There should be no spoilers about the true intentions of Straker and Barlow being how famous the book and movie are. But just in case I will warn you some big ones are coming in the next couple of sentences.  Barlow, who is never seen until it is too late, is a vampire that has chosen Salem’s Lot as his new hunting ground. Straker is his human servant that protects him during the day and runs his affairs. Barlow’s appearance is more of the classic Nosferatu than it is Dracula so he can’t be seen in public. In fact, in the movie he never speaks, letting Straker speak for him. The town is quickly overrun as the locals are turned into vampires that in turn create more vampires. Ben eventually figures it out and with the help of a local doctor, Bill, who also happens to be the father of his lady friend, prepares to do battle with the undead. Also, along is Mark, a kid who is really into monsters and figures out early on what is happening. Together they head into the house for the big confrontation with Barlow and his minions.

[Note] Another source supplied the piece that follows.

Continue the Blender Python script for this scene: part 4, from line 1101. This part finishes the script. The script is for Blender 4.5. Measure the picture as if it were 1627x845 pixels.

Geoffrey Lewis makes a good vampire!
That might be the longest synopsis I’ve ever written for a review, but then again Salem’s Lot is more than three hours long! It was a two-night event and even though I was not quite ten years old I still remember being very excited for it. This was also my first introduction to the world of Stephen King, whom I later became a huge fan of having spent many hours reading his books and shot stories. Maybe it is nostalgia clouding my eyes, but I really enjoy Salem’s Lot and am going to give you a few reasons why.

The movie has a great cast. James Mason as Straker is menacing and larger than life in every scene he is in. Given that he is the only visible sign of the danger for a great deal of the movie this is a must. He creates the sense of foreboding that carries the events along until the vampire Barlow appears on screen. Elisha Cook Jr. has a small part as the local town drunk asked to keep an eye on things. Not much screen time but the few minutes we get him are great. Geoffrey Lewis gets more screen time and even gets to grow some fangs. He goes from harmless groundskeeper to scary vampire in the span of a couple of days. Fred Willard also gets to ham it up a bit as a randy real estate man who sleeps with the wrong married woman!

Master Vampire Straker
The direction and pacing of the movie are great. It would have been very easy for such a long project to get padded and bloated to fill out the runtime. But Hooper is very careful to make sure that doesn’t happen. There are a lot of characters and moving parts to the story so there is plenty of material to keep the audience interested without bogging down the main plot involving Ben. I also thought the choice of the music and the liberal use of fog created a neat gothic vibe where I didn’t expect it. More than once we see the vampire of a recently deceased loved one come tapping at the window, gently floating on what appears to be a cloud of fog. Fans who have grown up with 30 Days of Night or God help us Twilight might not recognize the classic nature of sequences like this. Before they were bloodthirsty monsters or tween love interests the vampire used to be an ethereal creature that were scary without being animalistic. I mean they will still kill the hell out of you, but in a classy way.

The design of the vampires is very simple, but incredibly effective. Barlow is the only one that is full on Nosferatu with the pointy ears and bat like appearance. The fresh vampires are basically the actors with some makeup to make them appear grey and bloodless, topped off with fangs and killer contact lenses. Seriously the contacts make a huge difference and make them look creepy as hell. This goes to show that sometimes you don’t have to be elaborate to create an effective monster for your movie.

I could go on, I did mention that Salem’s Lot is three hours long, but it would be beating a dead horse. This is a great movie, based on a great book, that was brought to the small screen by a legendary director. It is a time commitment but worth every second. You can’t call yourself a horror fan if you haven’t sat down at least once and watched it.